The Corner

EU Democracy: Fallen and It Can’t Get Up.

Viviane Reding, one of a kindly God’s gifts to UKIP has, even by the standards of the EU Commission, represented a remarkable combination of arrogance, mediocrity, authoritarianism and eurodelirium.

Here she is, tweeting in the immediate aftermath of the elections to the EU parliament in May:

 #Spitzenkandidaten are a game changer: downward voter turnout trend in #ep2014 reversed!

The Spitzenkandidaten were the apparatchiks chosen by the main political ‘families’ in the parliament as their candidates to head up the EU bureaucracy (an idea that represented something of a constitutional coup by the parliament: this was not something that was supposed to be decided by these elections). The great “reversal,” that stupendous game-changer, was a rise in the turnout from 43 percent in 2009 to 43.1 percent in the May vote, an increase of 0.1 percent after 35 years of continuous decline from the 61.99 percent seen in 1979.

At about the same time as Ms Reding was tweeting so happily, Euraactiv was reporting the comments of another of the Spitzenkanditaten, liberal leader Guy Verhofstad:

We have finally broken the downward trend of falling participation in European elections. The eighth legislature of the European Parliament will be more representative than the previous one as average turnout across Europe is an improvement on 2009 . . .

Euractiv continued:

From the left and right of the political spectrum, politicians hailed the candidates for European Commission president, for pushing the numbers up.
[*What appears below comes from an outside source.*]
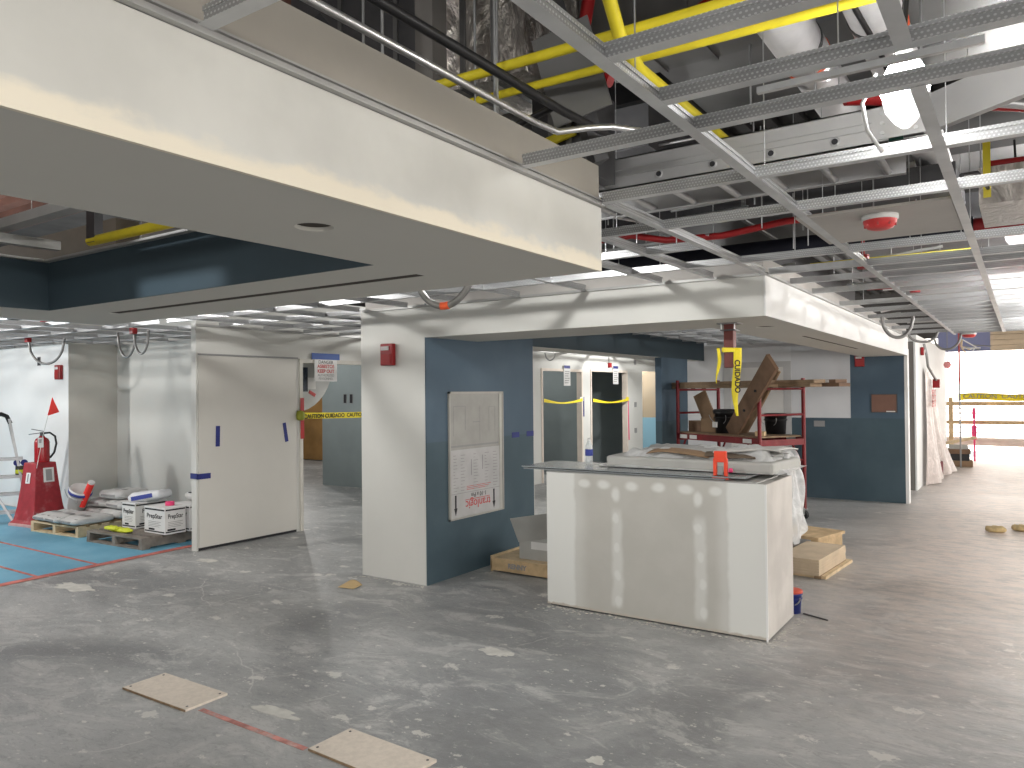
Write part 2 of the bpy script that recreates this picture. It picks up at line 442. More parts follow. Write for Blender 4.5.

But something has come up, or rather gone down.

Euractiv this week:

The May 2014 EU election saw the lowest voter turnout on record, according to updated figures discreetly released by the European Parliament during the summer holiday period for EU institutions. The updated numbers, published on the Parliament website, show that turnout struggled to reach 42.54% in 2014, well below the 43.1% initially announced.

It would take a heart of stone not to laugh.